## BEGIN

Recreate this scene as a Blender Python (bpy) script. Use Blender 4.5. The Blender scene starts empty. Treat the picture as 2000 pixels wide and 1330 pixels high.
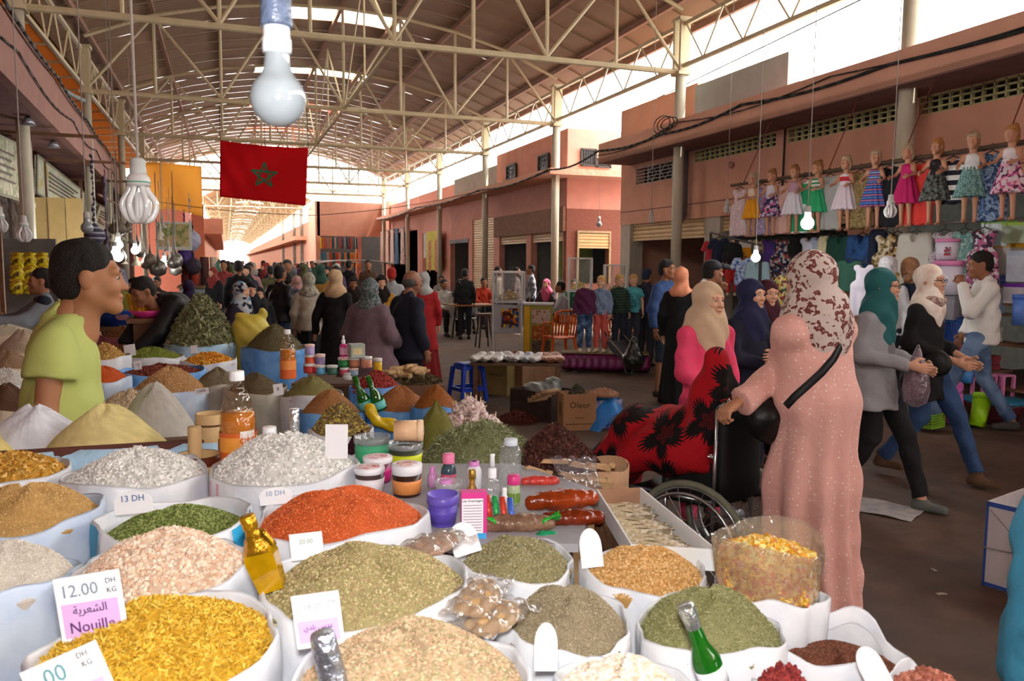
import bpy,math,random
import numpy as np
from mathutils import Vector,Matrix
random.seed(7)
PI=math.pi
SC=bpy.context.scene
COL=SC.collection
# ---------------------------------------------------------------- camera
F=1560.0
CAM=Vector((0,0,1.62))
PITCH=math.atan(150/F);YAW=math.atan(560/F*math.cos(PITCH));ROLL=math.radians(0.42)
_f=Vector((math.sin(YAW)*math.cos(PITCH),math.cos(YAW)*math.cos(PITCH),-math.sin(PITCH)))
_r=Vector((math.cos(YAW),-math.sin(YAW),0));_u=_r.cross(_f)
RT=_r*math.cos(ROLL)+_u*math.sin(ROLL);UP=_u*math.cos(ROLL)-_r*math.sin(ROLL)
cd=bpy.data.cameras.new('camera');cam=bpy.data.objects.new('camera',cd);COL.objects.link(cam)
cd.sensor_width=36;cd.lens=F/2000*36;cd.clip_start=0.05;cd.clip_end=500
M=Matrix((RT,UP,-_f)).transposed().to_4x4();M.translation=CAM;cam.matrix_world=M
cd.dof.use_dof=True;cd.dof.focus_distance=3.7;cd.dof.aperture_fstop=9
SC.camera=cam
# ---------------------------------------------------------------- light and exposure
w=bpy.data.worlds.new('sky');SC.world=w;w.use_nodes=True
nt=w.node_tree;nt.nodes.clear()
_o=nt.nodes.new('ShaderNodeOutputWorld');_b=nt.nodes.new('ShaderNodeBackground')
_b.inputs[0].default_value=(1.0,0.985,0.95,1);_b.inputs[1].default_value=8.0
nt.links.new(_b.outputs[0],_o.inputs[0])
sd=bpy.data.lights.new('sun','SUN');sd.energy=8;sd.angle=0.01;sd.color=(1,.93,.82)
so=bpy.data.objects.new('sun',sd);COL.objects.link(so)
so.rotation_euler=Vector((-0.385,0.06,-0.92)).to_track_quat('-Z','Y').to_euler()
fd=bpy.data.lights.new('camera_flash','AREA');fd.energy=24;fd.size=0.10;fd.color=(1,.98,.96)
fo=bpy.data.objects.new('camera_flash',fd);COL.objects.link(fo)
fo.location=CAM+UP*0.14+_f*(-0.02);fo.rotation_euler=(-_f).to_track_quat('Z','Y').to_euler()
SC.view_settings.view_transform='Standard';SC.view_settings.look='None'
SC.view_settings.gamma=1;SC.view_settings.exposure=0.55
SC.view_settings.use_curve_mapping=False
# ---------------------------------------------------------------- where things stand
def ray(px,py):return _f+RT*((px-1000)/F)-UP*((py-665)/F)
def at_z(px,py,z):d=ray(px,py);return CAM+d*((z-CAM.z)/d.z)
def at_x(px,py,x):d=ray(px,py);return CAM+d*(x/d.x)
def at_y(px,py,y):d=ray(px,py);return CAM+d*(y/d.y)
def at_d(px,py,t):return CAM+ray(px,py)*t
def depth(p):return(Vector(p)-CAM).dot(_f)
# ---------------------------------------------------------------- materials
_mc={}
def nd(t,kind,**kw):
 n=t.nodes.new(kind)
 for k,v in kw.items():
  if k in n.inputs:n.inputs[k].default_value=v
  else:setattr(n,k,v)
 return n
def c4(c):return tuple(c)+(1,)if len(c)==3 else c
def hx(s):
 f=lambda v:(v/12.92 if v<=.04045 else((v+.055)/1.055)**2.4)
 return tuple(f(int(s[i:i+2],16)/255)for i in(0,2,4))
def mat(col,rough=.7,var=.12,vs=8,bump=0,bs=40,metal=0,trans=0,emit=0,spec=.4,alpha=1,ior=1.45,name=None,col2=None,sub=0):
 """plain procedural material: colour broken up by noise, optional bump"""
 if isinstance(col,str):col=hx(col)
 if isinstance(col2,str):col2=hx(col2)
 if rough in(.8,.85)and not bump:bump,bs=.8,9
 key=(tuple(col),rough,var,vs,bump,bs,metal,trans,emit,spec,alpha,ior,col2)
 if key in _mc:return _mc[key]
 m=bpy.data.materials.new(name or 'surface');m.use_nodes=True
 t=m.node_tree;p=t.nodes['Principled BSDF']
 tc=nd(t,'ShaderNodeTexCoord')
 if var or col2:
  n=nd(t,'ShaderNodeTexNoise',Scale=vs,Detail=5.0)
  t.links.new(tc.outputs['Object'],n.inputs['Vector'])
  r=nd(t,'ShaderNodeValToRGB');r.color_ramp.elements[0].position=.35;r.color_ramp.elements[1].position=.65
  a=col2 if col2 else tuple(min(1,x*(1-var))for x in col);b=col if col2 else tuple(min(1,x*(1+var))for x in col)
  r.color_ramp.elements[0].color=c4(a);r.color_ramp.elements[1].color=c4(b)
  t.links.new(n.outputs[0],r.inputs[0]);t.links.new(r.outputs[0],p.inputs['Base Color'])
 else:p.inputs['Base Color'].default_value=c4(col)
 p.inputs['Roughness'].default_value=rough;p.inputs['Metallic'].default_value=metal
 p.inputs['Specular IOR Level'].default_value=spec;p.inputs['IOR'].default_value=ior
 if trans:p.inputs['Transmission Weight'].default_value=trans
 if alpha<1:p.inputs['Alpha'].default_value=alpha
 if emit:p.inputs['Emission Color'].default_value=c4(col);p.inputs['Emission Strength'].default_value=emit
 if bump:
  bn=nd(t,'ShaderNodeTexNoise',Scale=bs,Detail=4.0);t.links.new(tc.outputs['Object'],bn.inputs['Vector'])
  bb=nd(t,'ShaderNodeBump',Strength=bump,Distance=.02);t.links.new(bn.outputs[0],bb.inputs['Height'])
  t.links.new(bb.outputs[0],p.inputs['Normal'])
 _mc[key]=m
 return m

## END

■ **Your goal**: Transcribe all of the material exactly, leaving out whatever pictures it contains.

■ **The reply**:
Recreate this scene as a Blender Python (bpy) script. Use Blender 4.5. The Blender scene starts empty. Treat the picture as 2000 pixels wide and 1330 pixels high.
import bpy,math,random
import numpy as np
from mathutils import Vector,Matrix
random.seed(7)
PI=math.pi
SC=bpy.context.scene
COL=SC.collection
# ---------------------------------------------------------------- camera
F=1560.0
CAM=Vector((0,0,1.62))
PITCH=math.atan(150/F);YAW=math.atan(560/F*math.cos(PITCH));ROLL=math.radians(0.42)
_f=Vector((math.sin(YAW)*math.cos(PITCH),math.cos(YAW)*math.cos(PITCH),-math.sin(PITCH)))
_r=Vector((math.cos(YAW),-math.sin(YAW),0));_u=_r.cross(_f)
RT=_r*math.cos(ROLL)+_u*math.sin(ROLL);UP=_u*math.cos(ROLL)-_r*math.sin(ROLL)
cd=bpy.data.cameras.new('camera');cam=bpy.data.objects.new('camera',cd);COL.objects.link(cam)
cd.sensor_width=36;cd.lens=F/2000*36;cd.clip_start=0.05;cd.clip_end=500
M=Matrix((RT,UP,-_f)).transposed().to_4x4();M.translation=CAM;cam.matrix_world=M
cd.dof.use_dof=True;cd.dof.focus_distance=3.7;cd.dof.aperture_fstop=9
SC.camera=cam
# ---------------------------------------------------------------- light and exposure
w=bpy.data.worlds.new('sky');SC.world=w;w.use_nodes=True
nt=w.node_tree;nt.nodes.clear()
_o=nt.nodes.new('ShaderNodeOutputWorld');_b=nt.nodes.new('ShaderNodeBackground')
_b.inputs[0].default_value=(1.0,0.985,0.95,1);_b.inputs[1].default_value=8.0
nt.links.new(_b.outputs[0],_o.inputs[0])
sd=bpy.data.lights.new('sun','SUN');sd.energy=8;sd.angle=0.01;sd.color=(1,.93,.82)
so=bpy.data.objects.new('sun',sd);COL.objects.link(so)
so.rotation_euler=Vector((-0.385,0.06,-0.92)).to_track_quat('-Z','Y').to_euler()
fd=bpy.data.lights.new('camera_flash','AREA');fd.energy=24;fd.size=0.10;fd.color=(1,.98,.96)
fo=bpy.data.objects.new('camera_flash',fd);COL.objects.link(fo)
fo.location=CAM+UP*0.14+_f*(-0.02);fo.rotation_euler=(-_f).to_track_quat('Z','Y').to_euler()
SC.view_settings.view_transform='Standard';SC.view_settings.look='None'
SC.view_settings.gamma=1;SC.view_settings.exposure=0.55
SC.view_settings.use_curve_mapping=False
# ---------------------------------------------------------------- where things stand
def ray(px,py):return _f+RT*((px-1000)/F)-UP*((py-665)/F)
def at_z(px,py,z):d=ray(px,py);return CAM+d*((z-CAM.z)/d.z)
def at_x(px,py,x):d=ray(px,py);return CAM+d*(x/d.x)
def at_y(px,py,y):d=ray(px,py);return CAM+d*(y/d.y)
def at_d(px,py,t):return CAM+ray(px,py)*t
def depth(p):return(Vector(p)-CAM).dot(_f)
# ---------------------------------------------------------------- materials
_mc={}
def nd(t,kind,**kw):
 n=t.nodes.new(kind)
 for k,v in kw.items():
  if k in n.inputs:n.inputs[k].default_value=v
  else:setattr(n,k,v)
 return n
def c4(c):return tuple(c)+(1,)if len(c)==3 else c
def hx(s):
 f=lambda v:(v/12.92 if v<=.04045 else((v+.055)/1.055)**2.4)
 return tuple(f(int(s[i:i+2],16)/255)for i in(0,2,4))
def mat(col,rough=.7,var=.12,vs=8,bump=0,bs=40,metal=0,trans=0,emit=0,spec=.4,alpha=1,ior=1.45,name=None,col2=None,sub=0):
 """plain procedural material: colour broken up by noise, optional bump"""
 if isinstance(col,str):col=hx(col)
 if isinstance(col2,str):col2=hx(col2)
 if rough in(.8,.85)and not bump:bump,bs=.8,9
 key=(tuple(col),rough,var,vs,bump,bs,metal,trans,emit,spec,alpha,ior,col2)
 if key in _mc:return _mc[key]
 m=bpy.data.materials.new(name or 'surface');m.use_nodes=True
 t=m.node_tree;p=t.nodes['Principled BSDF']
 tc=nd(t,'ShaderNodeTexCoord')
 if var or col2:
  n=nd(t,'ShaderNodeTexNoise',Scale=vs,Detail=5.0)
  t.links.new(tc.outputs['Object'],n.inputs['Vector'])
  r=nd(t,'ShaderNodeValToRGB');r.color_ramp.elements[0].position=.35;r.color_ramp.elements[1].position=.65
  a=col2 if col2 else tuple(min(1,x*(1-var))for x in col);b=col if col2 else tuple(min(1,x*(1+var))for x in col)
  r.color_ramp.elements[0].color=c4(a);r.color_ramp.elements[1].color=c4(b)
  t.links.new(n.outputs[0],r.inputs[0]);t.links.new(r.outputs[0],p.inputs['Base Color'])
 else:p.inputs['Base Color'].default_value=c4(col)
 p.inputs['Roughness'].default_value=rough;p.inputs['Metallic'].default_value=metal
 p.inputs['Specular IOR Level'].default_value=spec;p.inputs['IOR'].default_value=ior
 if trans:p.inputs['Transmission Weight'].default_value=trans
 if alpha<1:p.inputs['Alpha'].default_value=alpha
 if emit:p.inputs['Emission Color'].default_value=c4(col);p.inputs['Emission Strength'].default_value=emit
 if bump:
  bn=nd(t,'ShaderNodeTexNoise',Scale=bs,Detail=4.0);t.links.new(tc.outputs['Object'],bn.inputs['Vector'])
  bb=nd(t,'ShaderNodeBump',Strength=bump,Distance=.02);t.links.new(bn.outputs[0],bb.inputs['Height'])
  t.links.new(bb.outputs[0],p.inputs['Normal'])
 _mc[key]=m
 return m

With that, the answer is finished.